Marie is taking stock of all the women who are gone from her life, although she and Cecily will later be reunited. There is an objectivity in this list of women—no one of them more important than the other—that suggests Marie is thinking about the reality of death and contemplating her own mortality.
“Marie suspects this fiery end would be the stone and the soil and the waters of the earth itself, through human folly and greed made too hot for it to be willing to bear any more life upon its back.”
This book often indirectly alludes to climate change, even though it is a historical novel. Marie imagines fire as the ultimate end of the world. The word “fiery” looks both forward and backward, suggesting the fires of hell but also literal fires brought on by the destruction that her projects and other human pursuits wreak on the land.
“Such comfort in knowing all the old cycles will turn again.”
As Marie grows old, she finds increasing comfort in the routine of life at the abbey. She connects the routine of the nuns at the abbey to the larger “cycles” of life: the changing of the seasons, the passing of life into death. The plot of the book itself is modeled on these repetitive cycles more than on a single, straightforward plot.
“Not the Word, because speaking the Word limits the greatness of the infinite; but the silence beyond the Word in which there lives infinity.”

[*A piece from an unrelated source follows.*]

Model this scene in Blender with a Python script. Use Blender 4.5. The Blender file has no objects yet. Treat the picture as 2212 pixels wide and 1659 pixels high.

Marie rejects a hierarchical vision of godliness, in which a priest preaches “the Word” to a clergy, in favor of a mystical union with the world. She believes that “the infinite” cannot be voiced, and that to attempt to do so is to reduce its power and mystery. This sentence expresses this complicated sentiment in a simple and resonant way through reversal and repetition.
“And the works and hours go on.”
While this is the last line in the book, it is almost the opposite of an ending. It suggests an ongoing reality, one that is shared by the nuns at the abbey. Although there are visions of the end of the world in this novel, and Marie herself dies, it is this unassuming collective reality that is given the last word.